In recent years, many scholars of Lao hydropower development and resettlement have critically exposed the structural forms of violence and injustice engendered by state-controlled relocation schemes and coercive population management. Though some of them have mentioned that constructing dams can induce food insecurity primarily due to changes in agro-production and fishery systems, they have been relatively reticent about various strategies of resettled villagers for dealing with food insecurity before and after the relocation. Drawing on ethnographic data from a hydropower resettlement site in north-western Laos and using ‘eating’ (kin) as both lens and subject of inquiry, this paper has bridged such gap by scrutinizing how the relocation has transformed the villagers’ food consumption (i.e., the quantity and quality of food they consumed) and some commensal practices/collective strategies for alleviating hunger. The paper has also investigated not only their connotations and sociocultural meanings of ‘food’/’eating,’ but also the connections of such local context to their current experiences and confrontations of hunger. As a result of their new ‘eating’ experiences, many villagers saw a bleak future in the resettlement. This ethnographic analysis highlighting the everyday experiences of ‘eating’ and relocation contributes to recent studies on Lao resettlement and food anthropology.

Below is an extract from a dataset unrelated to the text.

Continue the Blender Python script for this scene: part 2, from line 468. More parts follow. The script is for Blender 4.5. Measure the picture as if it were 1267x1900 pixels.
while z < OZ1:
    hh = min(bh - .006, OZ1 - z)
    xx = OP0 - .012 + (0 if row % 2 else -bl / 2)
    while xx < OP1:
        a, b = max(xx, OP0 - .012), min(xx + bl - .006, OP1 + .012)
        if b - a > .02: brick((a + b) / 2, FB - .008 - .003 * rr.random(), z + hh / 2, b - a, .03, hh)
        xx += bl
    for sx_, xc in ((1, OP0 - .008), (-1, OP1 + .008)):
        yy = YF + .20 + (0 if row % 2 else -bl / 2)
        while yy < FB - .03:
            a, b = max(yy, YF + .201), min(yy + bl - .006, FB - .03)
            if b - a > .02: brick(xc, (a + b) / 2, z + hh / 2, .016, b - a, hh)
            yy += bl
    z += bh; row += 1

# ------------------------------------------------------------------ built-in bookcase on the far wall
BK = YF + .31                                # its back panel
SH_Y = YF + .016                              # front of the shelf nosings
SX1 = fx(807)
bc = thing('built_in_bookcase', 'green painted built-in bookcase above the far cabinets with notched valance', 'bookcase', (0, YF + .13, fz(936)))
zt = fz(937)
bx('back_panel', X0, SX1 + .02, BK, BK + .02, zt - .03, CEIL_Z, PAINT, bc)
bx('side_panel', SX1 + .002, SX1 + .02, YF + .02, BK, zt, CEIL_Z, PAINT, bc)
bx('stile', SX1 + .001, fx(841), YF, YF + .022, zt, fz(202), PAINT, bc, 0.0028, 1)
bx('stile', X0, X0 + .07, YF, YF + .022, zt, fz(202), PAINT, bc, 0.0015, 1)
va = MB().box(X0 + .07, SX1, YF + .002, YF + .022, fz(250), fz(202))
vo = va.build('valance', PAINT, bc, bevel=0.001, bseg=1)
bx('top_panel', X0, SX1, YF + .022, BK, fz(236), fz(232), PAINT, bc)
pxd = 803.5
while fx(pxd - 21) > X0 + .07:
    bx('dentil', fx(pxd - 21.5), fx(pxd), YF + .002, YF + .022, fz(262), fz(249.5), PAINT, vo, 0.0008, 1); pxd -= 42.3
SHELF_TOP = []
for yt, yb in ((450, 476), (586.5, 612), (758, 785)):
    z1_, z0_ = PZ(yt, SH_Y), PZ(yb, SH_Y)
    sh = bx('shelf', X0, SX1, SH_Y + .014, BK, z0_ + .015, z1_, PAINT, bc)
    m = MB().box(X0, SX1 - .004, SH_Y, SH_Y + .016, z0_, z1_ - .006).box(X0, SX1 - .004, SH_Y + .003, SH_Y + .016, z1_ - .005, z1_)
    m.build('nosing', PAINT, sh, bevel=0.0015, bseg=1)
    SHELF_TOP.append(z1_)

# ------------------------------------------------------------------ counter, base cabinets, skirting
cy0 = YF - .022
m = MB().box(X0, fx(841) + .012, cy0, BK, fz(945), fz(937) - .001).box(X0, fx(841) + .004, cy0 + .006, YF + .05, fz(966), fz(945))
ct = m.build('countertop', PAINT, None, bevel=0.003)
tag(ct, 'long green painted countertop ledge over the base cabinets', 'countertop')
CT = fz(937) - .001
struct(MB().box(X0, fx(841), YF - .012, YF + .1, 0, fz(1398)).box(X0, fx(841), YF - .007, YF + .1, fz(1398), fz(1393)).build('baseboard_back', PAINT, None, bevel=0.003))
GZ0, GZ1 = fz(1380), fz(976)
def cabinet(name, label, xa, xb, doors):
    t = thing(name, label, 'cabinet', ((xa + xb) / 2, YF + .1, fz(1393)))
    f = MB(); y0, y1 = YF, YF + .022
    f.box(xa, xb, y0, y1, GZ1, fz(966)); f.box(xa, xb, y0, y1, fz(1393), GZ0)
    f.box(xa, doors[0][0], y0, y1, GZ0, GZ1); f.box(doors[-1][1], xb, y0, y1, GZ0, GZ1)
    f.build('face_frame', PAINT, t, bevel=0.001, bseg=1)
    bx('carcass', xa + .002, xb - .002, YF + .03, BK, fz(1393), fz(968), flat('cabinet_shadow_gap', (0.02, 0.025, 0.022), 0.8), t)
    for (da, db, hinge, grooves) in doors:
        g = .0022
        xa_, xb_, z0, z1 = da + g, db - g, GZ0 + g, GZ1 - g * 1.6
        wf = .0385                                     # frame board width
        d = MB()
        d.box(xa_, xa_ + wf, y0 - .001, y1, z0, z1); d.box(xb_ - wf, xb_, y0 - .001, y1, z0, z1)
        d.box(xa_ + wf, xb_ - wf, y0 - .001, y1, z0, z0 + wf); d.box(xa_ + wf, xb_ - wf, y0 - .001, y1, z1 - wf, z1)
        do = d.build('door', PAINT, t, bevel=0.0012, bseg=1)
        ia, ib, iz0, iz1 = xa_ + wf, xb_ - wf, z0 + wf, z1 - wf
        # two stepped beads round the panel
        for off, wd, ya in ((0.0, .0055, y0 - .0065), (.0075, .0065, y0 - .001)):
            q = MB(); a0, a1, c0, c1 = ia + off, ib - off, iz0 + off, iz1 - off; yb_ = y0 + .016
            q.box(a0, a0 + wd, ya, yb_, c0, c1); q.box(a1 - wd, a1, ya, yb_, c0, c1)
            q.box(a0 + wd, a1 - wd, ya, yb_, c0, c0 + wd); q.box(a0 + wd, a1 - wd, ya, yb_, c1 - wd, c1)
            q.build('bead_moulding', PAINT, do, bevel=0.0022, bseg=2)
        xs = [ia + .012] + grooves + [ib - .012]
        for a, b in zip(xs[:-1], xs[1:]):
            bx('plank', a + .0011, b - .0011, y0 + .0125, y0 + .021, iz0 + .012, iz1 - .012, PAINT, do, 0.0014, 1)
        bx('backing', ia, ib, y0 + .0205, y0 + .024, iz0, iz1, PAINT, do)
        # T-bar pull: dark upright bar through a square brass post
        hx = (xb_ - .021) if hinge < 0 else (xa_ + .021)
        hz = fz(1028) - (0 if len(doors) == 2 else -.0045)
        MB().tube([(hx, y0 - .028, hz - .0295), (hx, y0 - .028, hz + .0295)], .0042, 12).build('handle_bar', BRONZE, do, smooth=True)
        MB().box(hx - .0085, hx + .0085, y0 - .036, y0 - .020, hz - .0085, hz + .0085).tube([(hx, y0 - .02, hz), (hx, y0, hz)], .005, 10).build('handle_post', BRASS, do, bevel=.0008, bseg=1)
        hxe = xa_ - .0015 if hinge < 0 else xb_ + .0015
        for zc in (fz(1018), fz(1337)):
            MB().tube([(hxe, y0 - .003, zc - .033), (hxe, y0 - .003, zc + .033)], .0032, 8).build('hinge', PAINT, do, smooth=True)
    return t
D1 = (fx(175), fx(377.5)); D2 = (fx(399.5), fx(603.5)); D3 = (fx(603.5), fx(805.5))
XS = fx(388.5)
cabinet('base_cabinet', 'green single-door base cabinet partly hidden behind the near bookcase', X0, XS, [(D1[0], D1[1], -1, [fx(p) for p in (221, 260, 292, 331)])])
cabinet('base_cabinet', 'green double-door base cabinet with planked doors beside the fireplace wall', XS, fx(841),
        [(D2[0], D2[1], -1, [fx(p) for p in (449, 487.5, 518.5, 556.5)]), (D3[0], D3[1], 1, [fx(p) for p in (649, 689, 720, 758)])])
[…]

Floramante S.J. Ponce is a PhD Candidate at the Max Planck Institute for Social Anthropology, Halle/Saale, Germany. He has been a member of the Research Group ‘Electric Statemaking in the Greater Mekong Subregion’ since September 2017, under the supervision of Prof. Dr. Kirsten Endres. From April 2018 until September 2019, Ponce conducted in-depth ethnographic fieldwork in a hydropower resettled village in Bokeo Province, north-western Laos. His dissertation project primarily focuses on the modes of (dis)connections and (im)mobilities engendered by hydro-ELECTRIC infrastructures. He studied BS Sociology in the Polytechnic University of the Philippines (lone summa cum laude and batch valedictorian, 2012); MA Sociology in the Ateneo de Manila University (2015); and MA Sociology and Social Anthropology in Central European University, Budapest, Hungary (with distinction, 2017).